• _Record set_
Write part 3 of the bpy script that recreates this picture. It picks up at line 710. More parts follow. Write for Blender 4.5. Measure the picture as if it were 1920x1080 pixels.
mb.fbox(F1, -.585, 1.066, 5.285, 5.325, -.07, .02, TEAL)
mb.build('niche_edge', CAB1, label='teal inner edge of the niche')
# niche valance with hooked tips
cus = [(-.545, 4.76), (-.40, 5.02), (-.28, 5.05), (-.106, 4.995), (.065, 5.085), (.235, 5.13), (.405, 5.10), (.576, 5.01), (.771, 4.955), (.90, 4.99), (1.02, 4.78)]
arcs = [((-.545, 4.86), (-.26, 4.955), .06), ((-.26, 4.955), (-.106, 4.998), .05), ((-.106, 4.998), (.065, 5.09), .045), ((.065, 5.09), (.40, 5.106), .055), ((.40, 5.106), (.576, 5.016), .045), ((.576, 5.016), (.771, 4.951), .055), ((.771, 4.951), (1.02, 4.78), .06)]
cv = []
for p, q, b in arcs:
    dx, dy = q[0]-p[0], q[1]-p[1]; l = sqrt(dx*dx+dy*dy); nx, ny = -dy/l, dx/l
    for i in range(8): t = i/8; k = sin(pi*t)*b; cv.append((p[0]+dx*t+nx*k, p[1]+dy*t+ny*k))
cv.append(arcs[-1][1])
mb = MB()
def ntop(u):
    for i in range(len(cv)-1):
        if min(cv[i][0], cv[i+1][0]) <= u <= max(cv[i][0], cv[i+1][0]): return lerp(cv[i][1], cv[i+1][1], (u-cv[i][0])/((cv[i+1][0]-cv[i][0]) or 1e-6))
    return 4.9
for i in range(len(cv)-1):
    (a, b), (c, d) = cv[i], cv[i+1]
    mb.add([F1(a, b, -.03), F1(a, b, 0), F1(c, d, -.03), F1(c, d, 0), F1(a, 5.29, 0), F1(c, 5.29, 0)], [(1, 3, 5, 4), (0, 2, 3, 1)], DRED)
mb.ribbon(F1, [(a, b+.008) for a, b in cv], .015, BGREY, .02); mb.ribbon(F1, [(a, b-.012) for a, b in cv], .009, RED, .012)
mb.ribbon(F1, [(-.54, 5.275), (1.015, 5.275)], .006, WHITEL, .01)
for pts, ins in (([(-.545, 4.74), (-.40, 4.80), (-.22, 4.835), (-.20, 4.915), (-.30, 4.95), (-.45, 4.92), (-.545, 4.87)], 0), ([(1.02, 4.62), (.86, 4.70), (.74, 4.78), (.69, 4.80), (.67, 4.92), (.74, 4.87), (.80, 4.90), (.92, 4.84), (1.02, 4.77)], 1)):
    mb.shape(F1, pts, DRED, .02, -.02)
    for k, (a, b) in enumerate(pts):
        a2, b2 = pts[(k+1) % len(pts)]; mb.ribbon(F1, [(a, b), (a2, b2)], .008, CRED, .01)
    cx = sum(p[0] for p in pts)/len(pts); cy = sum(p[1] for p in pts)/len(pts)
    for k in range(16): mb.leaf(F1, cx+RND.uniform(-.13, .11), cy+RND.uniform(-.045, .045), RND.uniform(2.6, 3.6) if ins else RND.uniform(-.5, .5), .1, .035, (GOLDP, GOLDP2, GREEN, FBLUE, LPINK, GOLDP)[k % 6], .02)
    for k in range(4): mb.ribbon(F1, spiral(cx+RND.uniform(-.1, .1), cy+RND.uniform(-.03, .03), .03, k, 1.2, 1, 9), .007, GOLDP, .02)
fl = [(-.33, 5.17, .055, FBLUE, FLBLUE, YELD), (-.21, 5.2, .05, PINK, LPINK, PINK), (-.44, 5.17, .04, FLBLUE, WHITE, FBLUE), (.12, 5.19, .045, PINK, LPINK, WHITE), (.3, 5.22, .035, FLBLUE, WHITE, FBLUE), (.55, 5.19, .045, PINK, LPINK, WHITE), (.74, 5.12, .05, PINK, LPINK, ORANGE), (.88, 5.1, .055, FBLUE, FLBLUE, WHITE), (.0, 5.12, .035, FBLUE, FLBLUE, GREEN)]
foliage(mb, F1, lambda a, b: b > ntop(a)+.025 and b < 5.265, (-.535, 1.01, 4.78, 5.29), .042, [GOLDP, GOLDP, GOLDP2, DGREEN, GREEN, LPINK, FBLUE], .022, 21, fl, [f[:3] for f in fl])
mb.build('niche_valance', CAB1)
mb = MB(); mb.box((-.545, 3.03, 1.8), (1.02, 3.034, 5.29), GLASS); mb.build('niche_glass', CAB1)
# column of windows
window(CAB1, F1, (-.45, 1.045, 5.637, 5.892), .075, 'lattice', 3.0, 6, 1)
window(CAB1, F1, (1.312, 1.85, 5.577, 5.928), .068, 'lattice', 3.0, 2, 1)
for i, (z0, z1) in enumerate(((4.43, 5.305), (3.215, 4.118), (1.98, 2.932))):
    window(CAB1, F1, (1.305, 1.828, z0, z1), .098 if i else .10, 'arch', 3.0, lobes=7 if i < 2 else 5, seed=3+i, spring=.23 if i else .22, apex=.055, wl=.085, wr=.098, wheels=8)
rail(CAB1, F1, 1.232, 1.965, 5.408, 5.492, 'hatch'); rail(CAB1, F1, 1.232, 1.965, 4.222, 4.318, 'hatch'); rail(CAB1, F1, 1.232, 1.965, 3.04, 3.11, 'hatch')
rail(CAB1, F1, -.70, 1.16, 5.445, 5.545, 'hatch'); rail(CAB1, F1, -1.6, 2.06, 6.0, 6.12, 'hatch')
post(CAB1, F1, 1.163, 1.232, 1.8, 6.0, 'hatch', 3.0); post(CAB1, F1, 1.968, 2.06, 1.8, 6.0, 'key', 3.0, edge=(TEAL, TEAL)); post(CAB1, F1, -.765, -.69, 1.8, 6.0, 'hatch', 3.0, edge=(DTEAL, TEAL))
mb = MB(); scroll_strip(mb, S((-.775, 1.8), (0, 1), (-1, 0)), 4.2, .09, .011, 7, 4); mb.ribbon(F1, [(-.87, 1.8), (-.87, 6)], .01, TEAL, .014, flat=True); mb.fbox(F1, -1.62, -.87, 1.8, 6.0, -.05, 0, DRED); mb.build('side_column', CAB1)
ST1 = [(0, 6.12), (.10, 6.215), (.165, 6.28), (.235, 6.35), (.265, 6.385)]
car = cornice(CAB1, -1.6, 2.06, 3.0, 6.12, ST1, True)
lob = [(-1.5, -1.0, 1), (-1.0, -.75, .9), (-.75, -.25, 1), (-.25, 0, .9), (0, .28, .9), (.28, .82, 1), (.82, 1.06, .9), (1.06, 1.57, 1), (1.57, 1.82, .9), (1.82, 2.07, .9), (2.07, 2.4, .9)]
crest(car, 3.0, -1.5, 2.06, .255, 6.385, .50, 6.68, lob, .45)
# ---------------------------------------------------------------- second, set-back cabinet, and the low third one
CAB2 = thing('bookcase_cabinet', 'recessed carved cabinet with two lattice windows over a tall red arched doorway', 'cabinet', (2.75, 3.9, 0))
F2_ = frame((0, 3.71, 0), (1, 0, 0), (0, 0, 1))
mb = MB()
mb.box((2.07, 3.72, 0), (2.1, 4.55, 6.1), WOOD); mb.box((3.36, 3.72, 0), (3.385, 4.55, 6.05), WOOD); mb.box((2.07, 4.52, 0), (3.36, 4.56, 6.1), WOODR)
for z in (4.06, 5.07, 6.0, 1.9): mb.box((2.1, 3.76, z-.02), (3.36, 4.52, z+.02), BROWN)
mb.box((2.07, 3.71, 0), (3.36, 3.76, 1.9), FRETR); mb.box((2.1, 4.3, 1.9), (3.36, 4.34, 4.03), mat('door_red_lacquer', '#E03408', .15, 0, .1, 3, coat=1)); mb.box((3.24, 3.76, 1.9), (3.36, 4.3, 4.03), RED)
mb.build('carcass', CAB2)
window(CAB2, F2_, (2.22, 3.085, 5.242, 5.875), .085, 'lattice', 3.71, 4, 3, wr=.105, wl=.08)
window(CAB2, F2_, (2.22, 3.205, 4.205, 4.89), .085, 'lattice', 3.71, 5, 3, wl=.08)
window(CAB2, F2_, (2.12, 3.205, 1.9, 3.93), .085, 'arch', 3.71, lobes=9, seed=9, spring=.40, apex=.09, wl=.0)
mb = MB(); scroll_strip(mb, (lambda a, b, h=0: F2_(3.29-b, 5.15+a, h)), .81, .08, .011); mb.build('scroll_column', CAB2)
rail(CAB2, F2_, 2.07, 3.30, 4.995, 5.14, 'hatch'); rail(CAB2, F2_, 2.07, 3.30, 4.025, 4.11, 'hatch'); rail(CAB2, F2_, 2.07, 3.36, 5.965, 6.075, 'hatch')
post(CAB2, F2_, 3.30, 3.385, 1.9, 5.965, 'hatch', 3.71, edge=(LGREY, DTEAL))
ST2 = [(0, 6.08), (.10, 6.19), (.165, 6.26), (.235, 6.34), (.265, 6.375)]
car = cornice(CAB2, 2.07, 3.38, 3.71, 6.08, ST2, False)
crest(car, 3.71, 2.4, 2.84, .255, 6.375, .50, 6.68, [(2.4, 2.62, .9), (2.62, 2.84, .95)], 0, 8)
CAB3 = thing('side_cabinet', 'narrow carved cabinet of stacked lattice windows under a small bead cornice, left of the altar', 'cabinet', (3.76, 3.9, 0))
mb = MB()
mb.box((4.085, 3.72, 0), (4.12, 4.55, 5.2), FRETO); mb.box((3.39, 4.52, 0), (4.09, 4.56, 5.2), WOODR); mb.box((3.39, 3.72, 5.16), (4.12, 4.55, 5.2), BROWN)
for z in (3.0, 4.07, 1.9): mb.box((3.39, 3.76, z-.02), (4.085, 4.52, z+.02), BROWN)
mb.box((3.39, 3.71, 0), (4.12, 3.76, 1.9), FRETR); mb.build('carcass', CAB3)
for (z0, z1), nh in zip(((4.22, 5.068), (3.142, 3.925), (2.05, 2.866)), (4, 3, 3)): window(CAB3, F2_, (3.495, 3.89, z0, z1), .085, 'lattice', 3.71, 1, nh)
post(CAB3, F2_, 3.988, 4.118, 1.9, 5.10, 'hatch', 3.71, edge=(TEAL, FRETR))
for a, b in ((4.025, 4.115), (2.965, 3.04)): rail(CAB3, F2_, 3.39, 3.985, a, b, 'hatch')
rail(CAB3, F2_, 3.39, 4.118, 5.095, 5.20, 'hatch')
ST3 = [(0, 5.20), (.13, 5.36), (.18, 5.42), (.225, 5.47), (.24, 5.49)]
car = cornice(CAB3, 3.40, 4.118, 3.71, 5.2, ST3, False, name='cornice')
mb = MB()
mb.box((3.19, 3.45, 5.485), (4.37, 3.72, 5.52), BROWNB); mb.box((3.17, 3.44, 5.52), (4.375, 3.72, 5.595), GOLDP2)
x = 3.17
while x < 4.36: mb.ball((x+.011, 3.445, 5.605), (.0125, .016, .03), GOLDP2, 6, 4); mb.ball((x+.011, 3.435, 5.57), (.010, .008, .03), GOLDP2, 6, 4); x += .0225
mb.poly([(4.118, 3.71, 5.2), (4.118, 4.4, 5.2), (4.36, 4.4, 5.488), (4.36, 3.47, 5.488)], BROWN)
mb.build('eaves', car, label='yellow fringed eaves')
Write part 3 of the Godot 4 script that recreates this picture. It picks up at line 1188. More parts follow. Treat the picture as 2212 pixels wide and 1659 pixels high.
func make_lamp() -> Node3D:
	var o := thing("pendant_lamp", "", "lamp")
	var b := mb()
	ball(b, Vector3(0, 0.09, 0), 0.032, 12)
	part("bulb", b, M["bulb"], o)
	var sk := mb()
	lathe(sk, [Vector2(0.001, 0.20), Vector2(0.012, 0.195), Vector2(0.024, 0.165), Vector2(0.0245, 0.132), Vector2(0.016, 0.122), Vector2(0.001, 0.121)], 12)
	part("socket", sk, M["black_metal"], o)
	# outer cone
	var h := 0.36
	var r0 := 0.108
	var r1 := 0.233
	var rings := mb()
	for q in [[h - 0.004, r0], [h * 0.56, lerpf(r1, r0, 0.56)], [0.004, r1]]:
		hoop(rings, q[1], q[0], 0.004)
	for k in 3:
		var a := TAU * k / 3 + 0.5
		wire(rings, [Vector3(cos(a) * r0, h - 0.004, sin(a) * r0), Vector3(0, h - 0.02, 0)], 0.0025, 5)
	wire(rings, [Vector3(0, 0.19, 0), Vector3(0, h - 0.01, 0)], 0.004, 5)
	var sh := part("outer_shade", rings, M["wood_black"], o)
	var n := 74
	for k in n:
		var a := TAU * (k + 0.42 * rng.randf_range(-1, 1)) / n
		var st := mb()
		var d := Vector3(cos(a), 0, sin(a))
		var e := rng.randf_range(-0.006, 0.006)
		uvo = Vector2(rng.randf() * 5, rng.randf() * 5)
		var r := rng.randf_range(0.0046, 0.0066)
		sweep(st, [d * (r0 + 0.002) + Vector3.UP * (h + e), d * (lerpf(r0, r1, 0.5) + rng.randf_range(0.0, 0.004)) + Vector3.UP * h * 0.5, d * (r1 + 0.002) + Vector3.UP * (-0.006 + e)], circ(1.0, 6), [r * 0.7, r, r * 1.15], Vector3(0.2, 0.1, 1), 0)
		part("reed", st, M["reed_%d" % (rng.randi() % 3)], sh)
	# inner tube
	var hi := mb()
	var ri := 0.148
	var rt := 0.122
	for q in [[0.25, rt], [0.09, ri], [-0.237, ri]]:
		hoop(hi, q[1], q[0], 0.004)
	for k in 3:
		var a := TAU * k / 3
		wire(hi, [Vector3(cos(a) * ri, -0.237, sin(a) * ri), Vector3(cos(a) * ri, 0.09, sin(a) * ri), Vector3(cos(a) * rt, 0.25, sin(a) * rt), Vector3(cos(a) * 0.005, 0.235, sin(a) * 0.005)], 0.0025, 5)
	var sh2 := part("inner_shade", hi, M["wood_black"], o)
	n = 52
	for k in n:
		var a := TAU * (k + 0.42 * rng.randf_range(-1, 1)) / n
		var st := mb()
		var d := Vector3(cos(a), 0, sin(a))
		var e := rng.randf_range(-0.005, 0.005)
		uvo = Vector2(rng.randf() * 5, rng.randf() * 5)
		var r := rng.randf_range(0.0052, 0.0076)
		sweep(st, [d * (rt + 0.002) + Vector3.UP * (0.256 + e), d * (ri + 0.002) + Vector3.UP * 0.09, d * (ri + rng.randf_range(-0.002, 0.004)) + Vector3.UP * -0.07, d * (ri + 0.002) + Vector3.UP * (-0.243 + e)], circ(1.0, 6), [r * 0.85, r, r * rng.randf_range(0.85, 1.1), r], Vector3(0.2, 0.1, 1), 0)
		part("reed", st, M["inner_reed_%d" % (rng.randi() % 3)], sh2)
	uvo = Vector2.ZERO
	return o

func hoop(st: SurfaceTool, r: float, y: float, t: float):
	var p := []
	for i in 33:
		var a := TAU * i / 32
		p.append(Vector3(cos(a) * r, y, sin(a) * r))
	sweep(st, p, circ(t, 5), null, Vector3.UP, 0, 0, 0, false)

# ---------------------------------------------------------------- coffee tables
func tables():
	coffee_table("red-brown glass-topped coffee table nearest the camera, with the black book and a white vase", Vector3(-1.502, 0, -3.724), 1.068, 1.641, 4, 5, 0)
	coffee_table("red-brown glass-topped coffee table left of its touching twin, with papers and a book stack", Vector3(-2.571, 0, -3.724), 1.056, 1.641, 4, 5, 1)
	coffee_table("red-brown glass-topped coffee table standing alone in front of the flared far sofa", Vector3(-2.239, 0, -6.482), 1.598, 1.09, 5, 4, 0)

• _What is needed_
Track down every line with the word "picture" and copy it.

• _Answer for the task_
Write part 3 of the bpy script that recreates this picture. It picks up at line 710. More parts follow. Write for Blender 4.5. Measure the picture as if it were 1920x1080 pixels.
Write part 3 of the Godot 4 script that recreates this picture. It picks up at line 1188. More parts follow. Treat the picture as 2212 pixels wide and 1659 pixels high.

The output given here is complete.